Your objective ▸
Take the data that follows and retype it word for word.

Provided data ▸
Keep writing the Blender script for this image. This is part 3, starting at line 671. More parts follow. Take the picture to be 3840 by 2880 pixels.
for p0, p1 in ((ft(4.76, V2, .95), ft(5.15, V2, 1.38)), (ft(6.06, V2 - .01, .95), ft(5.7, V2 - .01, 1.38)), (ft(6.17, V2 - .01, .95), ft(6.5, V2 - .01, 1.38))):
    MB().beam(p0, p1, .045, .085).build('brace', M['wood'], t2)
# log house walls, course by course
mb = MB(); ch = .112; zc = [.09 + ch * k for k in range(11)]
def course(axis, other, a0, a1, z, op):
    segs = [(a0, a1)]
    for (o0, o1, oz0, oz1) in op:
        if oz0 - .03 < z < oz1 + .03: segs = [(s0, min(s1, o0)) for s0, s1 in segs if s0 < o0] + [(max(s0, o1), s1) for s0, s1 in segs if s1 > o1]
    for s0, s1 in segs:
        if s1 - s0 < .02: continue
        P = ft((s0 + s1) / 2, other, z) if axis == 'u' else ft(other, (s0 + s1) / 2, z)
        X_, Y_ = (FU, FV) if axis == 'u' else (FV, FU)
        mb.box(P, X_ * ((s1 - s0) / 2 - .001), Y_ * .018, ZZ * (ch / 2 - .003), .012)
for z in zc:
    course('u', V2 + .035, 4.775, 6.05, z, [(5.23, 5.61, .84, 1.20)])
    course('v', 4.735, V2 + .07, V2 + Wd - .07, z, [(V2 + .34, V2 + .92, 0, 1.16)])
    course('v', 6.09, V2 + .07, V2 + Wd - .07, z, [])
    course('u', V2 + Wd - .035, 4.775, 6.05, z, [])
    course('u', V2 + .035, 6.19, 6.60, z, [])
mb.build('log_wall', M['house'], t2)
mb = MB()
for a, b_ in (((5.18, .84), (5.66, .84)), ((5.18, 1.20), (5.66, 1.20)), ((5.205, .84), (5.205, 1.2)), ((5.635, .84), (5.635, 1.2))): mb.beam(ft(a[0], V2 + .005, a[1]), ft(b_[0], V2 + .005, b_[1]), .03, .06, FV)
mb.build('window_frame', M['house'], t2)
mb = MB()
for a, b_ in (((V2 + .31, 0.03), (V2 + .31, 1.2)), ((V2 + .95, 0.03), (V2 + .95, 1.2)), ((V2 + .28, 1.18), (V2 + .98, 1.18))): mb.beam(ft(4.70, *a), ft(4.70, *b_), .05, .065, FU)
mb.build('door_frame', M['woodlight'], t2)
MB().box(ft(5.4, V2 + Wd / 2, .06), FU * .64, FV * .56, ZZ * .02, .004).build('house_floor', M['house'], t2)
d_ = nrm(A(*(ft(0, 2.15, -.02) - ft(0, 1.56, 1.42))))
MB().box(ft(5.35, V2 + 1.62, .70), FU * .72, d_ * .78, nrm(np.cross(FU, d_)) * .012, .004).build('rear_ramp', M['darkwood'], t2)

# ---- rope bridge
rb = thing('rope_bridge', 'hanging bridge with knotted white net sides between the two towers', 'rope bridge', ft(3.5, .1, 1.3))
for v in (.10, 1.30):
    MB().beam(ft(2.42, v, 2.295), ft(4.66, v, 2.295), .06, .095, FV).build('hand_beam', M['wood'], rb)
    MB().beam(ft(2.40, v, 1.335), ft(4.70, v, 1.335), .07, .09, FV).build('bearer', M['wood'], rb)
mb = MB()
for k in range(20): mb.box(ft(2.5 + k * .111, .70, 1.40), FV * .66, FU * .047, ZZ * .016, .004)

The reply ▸
Keep writing the Blender script for this image. This is part 3, starting at line 671. More parts follow. Take the picture to be 3840 by 2880 pixels.
for p0, p1 in ((ft(4.76, V2, .95), ft(5.15, V2, 1.38)), (ft(6.06, V2 - .01, .95), ft(5.7, V2 - .01, 1.38)), (ft(6.17, V2 - .01, .95), ft(6.5, V2 - .01, 1.38))):
    MB().beam(p0, p1, .045, .085).build('brace', M['wood'], t2)
# log house walls, course by course
mb = MB(); ch = .112; zc = [.09 + ch * k for k in range(11)]
def course(axis, other, a0, a1, z, op):
    segs = [(a0, a1)]
    for (o0, o1, oz0, oz1) in op:
        if oz0 - .03 < z < oz1 + .03: segs = [(s0, min(s1, o0)) for s0, s1 in segs if s0 < o0] + [(max(s0, o1), s1) for s0, s1 in segs if s1 > o1]
    for s0, s1 in segs:
        if s1 - s0 < .02: continue
        P = ft((s0 + s1) / 2, other, z) if axis == 'u' else ft(other, (s0 + s1) / 2, z)
        X_, Y_ = (FU, FV) if axis == 'u' else (FV, FU)
        mb.box(P, X_ * ((s1 - s0) / 2 - .001), Y_ * .018, ZZ * (ch / 2 - .003), .012)
for z in zc:
    course('u', V2 + .035, 4.775, 6.05, z, [(5.23, 5.61, .84, 1.20)])
    course('v', 4.735, V2 + .07, V2 + Wd - .07, z, [(V2 + .34, V2 + .92, 0, 1.16)])
    course('v', 6.09, V2 + .07, V2 + Wd - .07, z, [])
    course('u', V2 + Wd - .035, 4.775, 6.05, z, [])
    course('u', V2 + .035, 6.19, 6.60, z, [])
mb.build('log_wall', M['house'], t2)
mb = MB()
for a, b_ in (((5.18, .84), (5.66, .84)), ((5.18, 1.20), (5.66, 1.20)), ((5.205, .84), (5.205, 1.2)), ((5.635, .84), (5.635, 1.2))): mb.beam(ft(a[0], V2 + .005, a[1]), ft(b_[0], V2 + .005, b_[1]), .03, .06, FV)
mb.build('window_frame', M['house'], t2)
mb = MB()
for a, b_ in (((V2 + .31, 0.03), (V2 + .31, 1.2)), ((V2 + .95, 0.03), (V2 + .95, 1.2)), ((V2 + .28, 1.18), (V2 + .98, 1.18))): mb.beam(ft(4.70, *a), ft(4.70, *b_), .05, .065, FU)
mb.build('door_frame', M['woodlight'], t2)
MB().box(ft(5.4, V2 + Wd / 2, .06), FU * .64, FV * .56, ZZ * .02, .004).build('house_floor', M['house'], t2)
d_ = nrm(A(*(ft(0, 2.15, -.02) - ft(0, 1.56, 1.42))))
MB().box(ft(5.35, V2 + 1.62, .70), FU * .72, d_ * .78, nrm(np.cross(FU, d_)) * .012, .004).build('rear_ramp', M['darkwood'], t2)

# ---- rope bridge
rb = thing('rope_bridge', 'hanging bridge with knotted white net sides between the two towers', 'rope bridge', ft(3.5, .1, 1.3))
for v in (.10, 1.30):
    MB().beam(ft(2.42, v, 2.295), ft(4.66, v, 2.295), .06, .095, FV).build('hand_beam', M['wood'], rb)
    MB().beam(ft(2.40, v, 1.335), ft(4.70, v, 1.335), .07, .09, FV).build('bearer', M['wood'], rb)
mb = MB()
for k in range(20): mb.box(ft(2.5 + k * .111, .70, 1.40), FV * .66, FU * .047, ZZ * .016, .004)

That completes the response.